== Raw data ==

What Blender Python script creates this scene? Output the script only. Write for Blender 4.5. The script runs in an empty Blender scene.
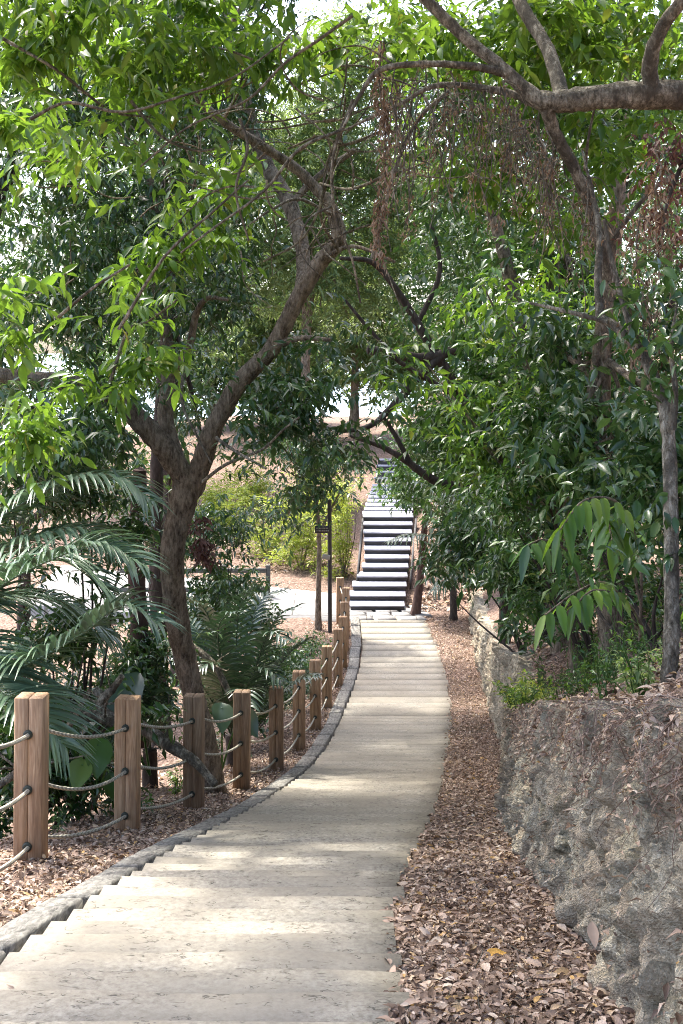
import bpy, math, random
import numpy as np
from mathutils import Vector, noise, Matrix

rng = np.random.default_rng(11)
random.seed(5)
SC = bpy.context.scene
COL = SC.collection

# ------------------------------------------------------------------ camera model (eye at the origin, looking along +Y)
F, HX, HY = 1250.0, 341.5, 350.0


def P(px, py, Y):
    return np.array([(px - HX) / F * Y, Y, (HY - py) / F * Y])


def proj(V):
    Y = np.maximum(V[:, 1], 0.05)
    return HX + V[:, 0] / Y * F, HY - V[:, 2] / Y * F


# ------------------------------------------------------------------ object helpers
def link(name, data, parent=None, loc=None):
    o = bpy.data.objects.new(name, data)
    COL.objects.link(o)
    if parent is not None:
        o.parent = parent
        # meshes are built in world coordinates; cancel the parent's location (parents are never rotated)
        o.location = -Vector(world_loc(parent))
    if loc is not None:
        o.location = loc
    return o


def world_loc(o):
    v = Vector((0, 0, 0))
    while o is not None:
        v += o.location
        o = o.parent
    return v


def tag(o, label=None, cat=None, group=None, kind=None):
    if label:
        o['label'] = label
    if cat:
        o['category'] = cat
    if group:
        o['group'] = group
    if kind:
        o['kind'] = kind
    return o


def empty(name, loc, label, cat, group=None):
    o = bpy.data.objects.new(name, None)
    COL.objects.link(o)
    o.location = Vector([float(c) for c in loc])
    o.empty_display_size = 0.1
    return tag(o, label, cat, group)


def np_mesh(name, V, Fs, mat, smooth=False):
    """V (n,3); Fs list of index arrays, each (m,3) or (m,4)"""
    me = bpy.data.meshes.new(name)
    V = np.ascontiguousarray(V, dtype=np.float32)
    me.vertices.add(len(V))
    me.vertices.foreach_set('co', V.ravel())
    loops = np.concatenate([f.ravel() for f in Fs]).astype(np.int32)
    counts = np.concatenate([np.full(len(f), f.shape[1], np.int32) for f in Fs])
    starts = np.concatenate([[0], np.cumsum(counts)[:-1]]).astype(np.int32)
    me.loops.add(len(loops))
    me.loops.foreach_set('vertex_index', loops)
    me.polygons.add(len(counts))
    me.polygons.foreach_set('loop_start', starts)
    if smooth:
        me.polygons.foreach_set('use_smooth', np.ones(len(counts), bool))
    me.update(calc_edges=True)
    me.validate()
    if mat is not None:
        me.materials.append(mat)
    return me


class MB:
    """collects shapes for ONE mesh object"""

    def __init__(s):
        s.V, s.F3, s.F4, s.n = [], [], [], 0

    def add(s, V, F):
        V = np.asarray(V, float)
        F = np.asarray(F, int)
        (s.F3 if F.shape[1] == 3 else s.F4).append(F + s.n)
        s.V.append(V)
        s.n += len(V)

    def box(s, c, size, rz=0.0, bevel=0.0, ry=0.0, rx=0.0):
        hx, hy, hz = [d / 2 for d in size]
        R = np.array((Matrix.Rotation(rz, 3, 'Z') @ Matrix.Rotation(ry, 3, 'Y') @ Matrix.Rotation(rx, 3, 'X')))
        if bevel <= 0:
            v = np.array([[x, y, z] for z in (-hz, hz) for y in (-hy, hy) for x in (-hx, hx)])
            f = np.array([[0, 2, 3, 1], [4, 5, 7, 6], [0, 1, 5, 4], [2, 6, 7, 3], [0, 4, 6, 2], [1, 3, 7, 5]])
            s.add(v @ R.T + np.asarray(c), f)
            return
        b = bevel
        # chamfered box: three stacked octagon-ish rings
        def ring(z, ix, iy):
            X, Y = hx - ix, hy - iy
            return [[-X + b, -Y, z], [X - b, -Y, z], [X, -Y + b, z], [X, Y - b, z], [X - b, Y, z], [-X + b, Y, z], [-X, Y - b, z], [-X, -Y + b, z]]
        v = ring(-hz, b, b) + ring(-hz + b, 0, 0) + ring(hz - b, 0, 0) + ring(hz, b, b)
        f = []
        for k in range(3):
            for i in range(8):
                j = (i + 1) % 8
                f.append([k * 8 + i, k * 8 + j, (k + 1) * 8 + j, (k + 1) * 8 + i])
        v = np.array(v)
        for k, zz in ((0, -hz), (3, hz)):
            pass
        f += [[24, 25, 26, 27], [24, 27, 28, 31], [28, 29, 30, 31], [3, 2, 1, 0], [7, 4, 3, 0], [7, 6, 5, 4]]
        s.add(v @ R.T + np.asarray(c), np.array(f))

    def tube(s, pts, rad, sides=7, res=4, rough=0.0, cap=True):
        pts = np.asarray(pts, float)
        rad = np.asarray(rad, float)
        if rad.ndim == 0:
            rad = np.full(len(pts), float(rad))
        if res > 1 and len(pts) > 2:
            pts, rad = catmull(pts, rad, res)
        n = len(pts)
        T = np.gradient(pts, axis=0)
        T /= np.linalg.norm(T, axis=1)[:, None] + 1e-9
        ref = np.array([0.3, 0.9, 0.1]) if abs(T[0] @ np.array([0.3, 0.9, 0.1])) < 0.85 else np.array([1.0, 0, 0])
        N = ref - (ref @ T[0]) * T[0]
        N /= np.linalg.norm(N)
        rings = []
        a = np.linspace(0, 2 * np.pi, sides, endpoint=False)
        for i in range(n):
            N = N - (N @ T[i]) * T[i]
            N /= np.linalg.norm(N) + 1e-9
            B = np.cross(T[i], N)
            rr = rad[i] * (1 + rough * (rng.random(sides) - 0.5) * 2) if rough else np.full(sides, rad[i])
            rings.append(pts[i] + (np.cos(a) * rr)[:, None] * N + (np.sin(a) * rr)[:, None] * B)
        V = np.concatenate(rings)
        i = np.arange(n - 1)[:, None] * sides
        k = np.arange(sides)[None, :]
        k2 = (k + 1) % sides
        Fq = np.stack([i + k, i + k2, i + sides + k2, i + sides + k], -1).reshape(-1, 4)
        s.add(V, Fq)
        if cap:
            c0 = s.n
            s.add(np.vstack([rings[0], pts[0][None]]), np.array([[(j + 1) % sides, j, sides] for j in range(sides)]))
            s.add(np.vstack([rings[-1], pts[-1][None] + T[-1] * rad[-1] * 0.5]), np.array([[j, (j + 1) % sides, sides] for j in range(sides)]))

    def obj(s, name, mat, parent=None, smooth=False):
        Fs = []
        if s.F3:
            Fs.append(np.concatenate(s.F3))
        if s.F4:
            Fs.append(np.concatenate(s.F4))
        me = np_mesh(name, np.concatenate(s.V), Fs, mat, smooth)
        return link(name, me, parent)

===

● What to do:
Repeat the material above in full and exactly, apart from the pictures.

● Right answer:
What Blender Python script creates this scene? Output the script only. Write for Blender 4.5. The script runs in an empty Blender scene.
import bpy, math, random
import numpy as np
from mathutils import Vector, noise, Matrix

rng = np.random.default_rng(11)
random.seed(5)
SC = bpy.context.scene
COL = SC.collection

# ------------------------------------------------------------------ camera model (eye at the origin, looking along +Y)
F, HX, HY = 1250.0, 341.5, 350.0


def P(px, py, Y):
    return np.array([(px - HX) / F * Y, Y, (HY - py) / F * Y])


def proj(V):
    Y = np.maximum(V[:, 1], 0.05)
    return HX + V[:, 0] / Y * F, HY - V[:, 2] / Y * F


# ------------------------------------------------------------------ object helpers
def link(name, data, parent=None, loc=None):
    o = bpy.data.objects.new(name, data)
    COL.objects.link(o)
    if parent is not None:
        o.parent = parent
        # meshes are built in world coordinates; cancel the parent's location (parents are never rotated)
        o.location = -Vector(world_loc(parent))
    if loc is not None:
        o.location = loc
    return o


def world_loc(o):
    v = Vector((0, 0, 0))
    while o is not None:
        v += o.location
        o = o.parent
    return v


def tag(o, label=None, cat=None, group=None, kind=None):
    if label:
        o['label'] = label
    if cat:
        o['category'] = cat
    if group:
        o['group'] = group
    if kind:
        o['kind'] = kind
    return o


def empty(name, loc, label, cat, group=None):
    o = bpy.data.objects.new(name, None)
    COL.objects.link(o)
    o.location = Vector([float(c) for c in loc])
    o.empty_display_size = 0.1
    return tag(o, label, cat, group)


def np_mesh(name, V, Fs, mat, smooth=False):
    """V (n,3); Fs list of index arrays, each (m,3) or (m,4)"""
    me = bpy.data.meshes.new(name)
    V = np.ascontiguousarray(V, dtype=np.float32)
    me.vertices.add(len(V))
    me.vertices.foreach_set('co', V.ravel())
    loops = np.concatenate([f.ravel() for f in Fs]).astype(np.int32)
    counts = np.concatenate([np.full(len(f), f.shape[1], np.int32) for f in Fs])
    starts = np.concatenate([[0], np.cumsum(counts)[:-1]]).astype(np.int32)
    me.loops.add(len(loops))
    me.loops.foreach_set('vertex_index', loops)
    me.polygons.add(len(counts))
    me.polygons.foreach_set('loop_start', starts)
    if smooth:
        me.polygons.foreach_set('use_smooth', np.ones(len(counts), bool))
    me.update(calc_edges=True)
    me.validate()
    if mat is not None:
        me.materials.append(mat)
    return me


class MB:
    """collects shapes for ONE mesh object"""

    def __init__(s):
        s.V, s.F3, s.F4, s.n = [], [], [], 0

    def add(s, V, F):
        V = np.asarray(V, float)
        F = np.asarray(F, int)
        (s.F3 if F.shape[1] == 3 else s.F4).append(F + s.n)
        s.V.append(V)
        s.n += len(V)

    def box(s, c, size, rz=0.0, bevel=0.0, ry=0.0, rx=0.0):
        hx, hy, hz = [d / 2 for d in size]
        R = np.array((Matrix.Rotation(rz, 3, 'Z') @ Matrix.Rotation(ry, 3, 'Y') @ Matrix.Rotation(rx, 3, 'X')))
        if bevel <= 0:
            v = np.array([[x, y, z] for z in (-hz, hz) for y in (-hy, hy) for x in (-hx, hx)])
            f = np.array([[0, 2, 3, 1], [4, 5, 7, 6], [0, 1, 5, 4], [2, 6, 7, 3], [0, 4, 6, 2], [1, 3, 7, 5]])
            s.add(v @ R.T + np.asarray(c), f)
            return
        b = bevel
        # chamfered box: three stacked octagon-ish rings
        def ring(z, ix, iy):
            X, Y = hx - ix, hy - iy
            return [[-X + b, -Y, z], [X - b, -Y, z], [X, -Y + b, z], [X, Y - b, z], [X - b, Y, z], [-X + b, Y, z], [-X, Y - b, z], [-X, -Y + b, z]]
        v = ring(-hz, b, b) + ring(-hz + b, 0, 0) + ring(hz - b, 0, 0) + ring(hz, b, b)
        f = []
        for k in range(3):
            for i in range(8):
                j = (i + 1) % 8
                f.append([k * 8 + i, k * 8 + j, (k + 1) * 8 + j, (k + 1) * 8 + i])
        v = np.array(v)
        for k, zz in ((0, -hz), (3, hz)):
            pass
        f += [[24, 25, 26, 27], [24, 27, 28, 31], [28, 29, 30, 31], [3, 2, 1, 0], [7, 4, 3, 0], [7, 6, 5, 4]]
        s.add(v @ R.T + np.asarray(c), np.array(f))

    def tube(s, pts, rad, sides=7, res=4, rough=0.0, cap=True):
        pts = np.asarray(pts, float)
        rad = np.asarray(rad, float)
        if rad.ndim == 0:
            rad = np.full(len(pts), float(rad))
        if res > 1 and len(pts) > 2:
            pts, rad = catmull(pts, rad, res)
        n = len(pts)
        T = np.gradient(pts, axis=0)
        T /= np.linalg.norm(T, axis=1)[:, None] + 1e-9
        ref = np.array([0.3, 0.9, 0.1]) if abs(T[0] @ np.array([0.3, 0.9, 0.1])) < 0.85 else np.array([1.0, 0, 0])
        N = ref - (ref @ T[0]) * T[0]
        N /= np.linalg.norm(N)
        rings = []
        a = np.linspace(0, 2 * np.pi, sides, endpoint=False)
        for i in range(n):
            N = N - (N @ T[i]) * T[i]
            N /= np.linalg.norm(N) + 1e-9
            B = np.cross(T[i], N)
            rr = rad[i] * (1 + rough * (rng.random(sides) - 0.5) * 2) if rough else np.full(sides, rad[i])
            rings.append(pts[i] + (np.cos(a) * rr)[:, None] * N + (np.sin(a) * rr)[:, None] * B)
        V = np.concatenate(rings)
        i = np.arange(n - 1)[:, None] * sides
        k = np.arange(sides)[None, :]
        k2 = (k + 1) % sides
        Fq = np.stack([i + k, i + k2, i + sides + k2, i + sides + k], -1).reshape(-1, 4)
        s.add(V, Fq)
        if cap:
            c0 = s.n
            s.add(np.vstack([rings[0], pts[0][None]]), np.array([[(j + 1) % sides, j, sides] for j in range(sides)]))
            s.add(np.vstack([rings[-1], pts[-1][None] + T[-1] * rad[-1] * 0.5]), np.array([[j, (j + 1) % sides, sides] for j in range(sides)]))

    def obj(s, name, mat, parent=None, smooth=False):
        Fs = []
        if s.F3:
            Fs.append(np.concatenate(s.F3))
        if s.F4:
            Fs.append(np.concatenate(s.F4))
        me = np_mesh(name, np.concatenate(s.V), Fs, mat, smooth)
        return link(name, me, parent)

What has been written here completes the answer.